Mas, na verdade, isso significa manter no nosso âmago tudo - até o lixo - que arquivamos em nossa “caixa preta” cada vez mais abarrotada de arquivos que crescem e crescem engessando a nossa vida, que, na verdade, não passam de arquivos mortos. É isso! Ou então encaramos a fera e aprendemos a matá-la.
Mas, o que deverá morrer em mim hoje? Essa é a pergunta que a fera sugere para começar.
E eu, com a experiência vivencial observadora, permiti-me acrescentar: não basta escolher dentro de nós o que deve morrer e em seguida matar. É preciso enterrar. Assim, eu passei a ver o mundo de outra maneira e não foi o mundo que mudou, foi eu.
Acontece que os nossos desígnios conscientes não são capazes de elucidar os enigmas do nosso mundo subterrâneos cheios de vastas emoções e de pensamentos imperfeitos. Por capricho do destino do humano, condenado a ter consciência de si mesmo, é um ser subvertido pela verdade do desejo inconsciente e representado pela ordem simbólica. Somos “plugados “ demais às nossas tradições cultuais. 
E por aí vai... A lista é individual e cada um tem a sua. O que é comum a todos é a responsabilidade de, interiormente, exterminar, dar fim ao que é ruim para que algo novo e bom possa nascer.

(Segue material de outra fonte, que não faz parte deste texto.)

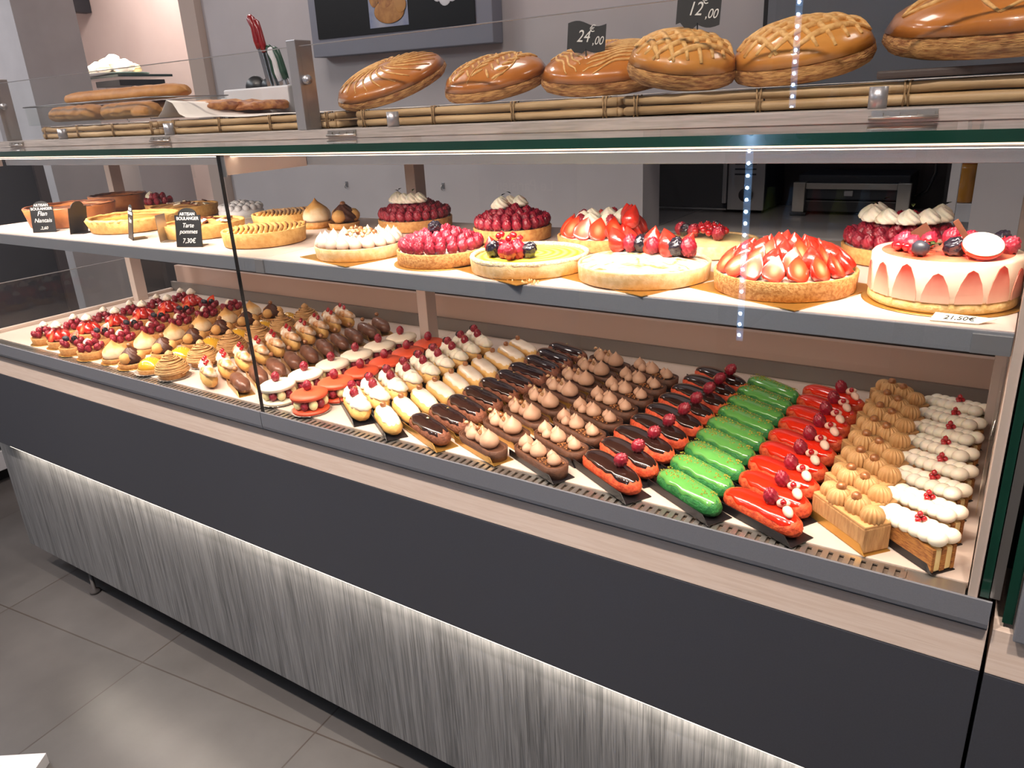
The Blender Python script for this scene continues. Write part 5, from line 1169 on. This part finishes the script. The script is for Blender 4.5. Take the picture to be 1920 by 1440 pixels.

É fácil?  Não mesmo! Matar internamente não é um simples desejar, é mudança de atitude. No entanto, para mudar comportamentos de forma permanente, é necessário mudar primeiramente as concepções que os fundamentam. No entanto, Infelizmente, no ser humano “há um saber que convence, mas não converte”. 
Porque às vezes o que nos fez mal já está pra lá de morto, mas mantemos mumificado dentro de nós, para usarmos como referencial, para não esquecermos de que sofremos para não cairmos de novo nas mesmas armadilhas. Outro engano: nada é igual nunca. Dores embalsamadas não servem como exemplo e nem protegem, só paralisam.
Não há fórmula. Não há bulas. A única maneira de viver é permitir que a vida nasça e morra e de novo nasça, tantas vezes quanto forem necessárias. Portanto, para abrir os espaços é necessário fazermo-nos  perguntas. E uma vez identificado o que não é bom e não nos serve mais, devemos dar-lhe a morte. Em seguida enterremos nosso morto, choremos um pouco, e, cumprido o ritual, vistamo-nos com esmero para esperar. Afinal, viver é inventar a vida. Algo bom estará nascendo.
E olhando da janela da nossa “caixa preta” para o horizonte que parece ser o fim, mas é também o princípio, podemos considerar: “não somos nada, o que buscamos é tudo”. .(Rubens Alves).
A partir da reflexão de Nietzsche a seguir, é possível pensar nas várias maneiras de exercermos a nossa liberdade, mesmo que para isso seja necessário nos perdermos. A grande sabedoria está no saber perder-se a si mesmo e em seguida buscar o caminho do reencontro consigo mesmo:  "Uma vez que se tenha encontrado a si mesmo é preciso saber, de tempo em tempo perder-se e depois reencontrar-se, pressuposto que se seja um pensador. A este, com efeito, é prejudicial estar sempre ligado a uma pessoa". Afinal, viver é inventar o dia por si só
Com base na reflexão acima, acrescento eu: o sentido proposto por Nietzsche para tal pessoa, não se trata de uma pessoa qualquer encontrável no mundo exterior, trata-se de um outro de mim mesmo ao qual sou mais apegado, mas não me completa nunca. 
                                                                     
            Para concluir: 

“Há um tempo em que é preciso abandonar as roupas 
usadas, que já tem a forma do nosso corpo, e esquecer 
os velhos caminhos, que nos levam sempre 
aos mesmos lugares. É o tempo da travessia: 
e, se não ousarmos fazê-la, teremos ficado,
para sempre, à margem de nós mesmos.”